50      Finally, in considering the protection of the public, the trial court expressed its concern for “the safety of … young women,” concluding that because Conley “do[es] not tell the truth in the essentials” with respect to his sexual crimes, Conley exhibits “an extremely high need for close, rehabilitative control.”  The court was concerned with Conley’s unwillingness to “accept responsibility” for his criminal conduct, thereby creating a concern that unless Conley is confined and treated, he poses a substantial risk to “children [who] come in contact with him.”

51      With regard to the length of Conley’s sentence, it was well within the limits of the maximum sentence he faced.  Each ten-year term of initial confinement for incest is less than half the maximum of twenty-five years’ initial confinement.  See Wis. Stat. § 973.01(2)(b).  In fact, the trial court imposed only two prison sentences—for the two incest convictions—while opting for probation for the two sexual assault convictions, which are Class B felonies that exposed Conley to a maximum of forty years’ confinement for each.  See § 973.01(2)(b)1.  Conley’s sentence is not so disproportionate to the offense committed as to shock the public sentiment and violate the judgment of reasonable people concerning what is right and proper under the circumstances.  See Thompson, 172 Wis. 2d at 264; see also State v. Grindemann, 2002 WI App 106, ¶31, 255 Wis. 2d 632, 648 N.W.2d 507. 

52      Conley’s final argument on appeal is that a new sentencing is warranted due to the trial court’s failure to consider the applicable sentencing guidelines under Wis. Stat. § 973.017(2).[9]  Here, it is undisputed that the trial court did not consider the applicable sentencing guidelines.  At the postconviction hearing, the court stated that it “was disturbed” that it “overlooked the [sentencing] guidelines,” but determined that this was “harmless error, at best,” because it gave Conley probation sentences for the two crimes for which the sentencing guidelines apply and gave him imprisonment for the two crimes for which the sentencing guidelines do not apply.  The court reasoned:  “What more could [Conley] have asked for in a case like this where he sexually assaulted a twelve-year-old child twice?”  We agree with the trial court’s assessment.  If this was error, it was “harmless, at best.”[10]

            By the Court.—Judgment and order affirmed.

            Not recommended for publication in the official reports. 

 


 



[1]  All references to the Wisconsin Statutes are to the 2007-08 version unless otherwise noted.

[2]  Conley was also charged with disorderly conduct for a May 2005 domestic dispute involving his wife and two counts of misdemeanor bail jumping.  These charges were severed from the sexual assault and incest counts.  Ultimately, Conley pled no contest to these misdemeanor counts after the trial on the other offenses.  Conley is not raising any claim of error arising from these counts on appeal.
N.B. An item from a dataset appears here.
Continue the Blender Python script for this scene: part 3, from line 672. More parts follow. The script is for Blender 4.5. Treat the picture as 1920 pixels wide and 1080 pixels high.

[3]  Conley also raised a claim of ineffective assistance of counsel for the failure to object to a reference to the victim’s chastity in the questioning of Taylor.  Conley does not renew that argument on appeal.  Nor does he renew claims related to several passing incidents of hearsay that went without objection or a limiting instruction at trial.

[4]  Conley also brought a claim seeking sentence credit of his pretrial incarceration.  This aspect of his postconviction motion was granted by the trial court.

[5]  State v. Machner, 92 Wis. 2d 797, 285 N.W.2d 905 (Ct. App. 1979).

[6]  “Trial counsel” here refers to a partner of Conley’s lead counsel who second-chaired the trial; elsewhere it refers to Conley’s lead counsel.

[7]  The Advisory Committee Notes to Fed. R. Evid. 407, 28 U.S.C.A. (Advisory Committee Notes, 1972 Proposed Rules), state that

[Rule 407] incorporates conventional doctrine which excludes evidence of subsequent remedial measures as proof of an admission of fault.  The rule rests on two grounds.  (1) The conduct is not in fact an admission, since the conduct is equally consistent with injury by mere accident or through contributory negligence….  (2) The other, and more impressive, ground for exclusion rests on a social policy of encouraging people to take, or at least not discouraging them from taking, steps in furtherance of added safety.

[8]  State v. Costello, 646 N.W.2d 204 (Minn. 2002); Wharton v. State, 734 So. 2d 985 (Miss. 1998); Johnson v. State, 507 S.E.2d 737 (Ga. 1998); Morrison v. State, 845 S.W.2d 882 (Tex. Crim. App. 1992); State v. Zima, 468 N.W.2d 377 (Neb. 1991).

[9]  Wisconsin Stat. § 973.017(2) provides:

When a court makes a sentencing decision concerning a person convicted of a criminal offense committed on or after February 1, 2003, the court shall consider all of the following:

     (a) If the offense is a felony, the sentencing guidelines adopted by the sentencing commission created under 2001 Wisconsin Act 109 ….

[10]  We also note that the sentencing guideline language in Wis. Stat. §§ 973.017(2)(a) and 973.017(10) has been repealed in the budget bill.  See 2009 Wis. Act 29, §§ 3386m, 3387m.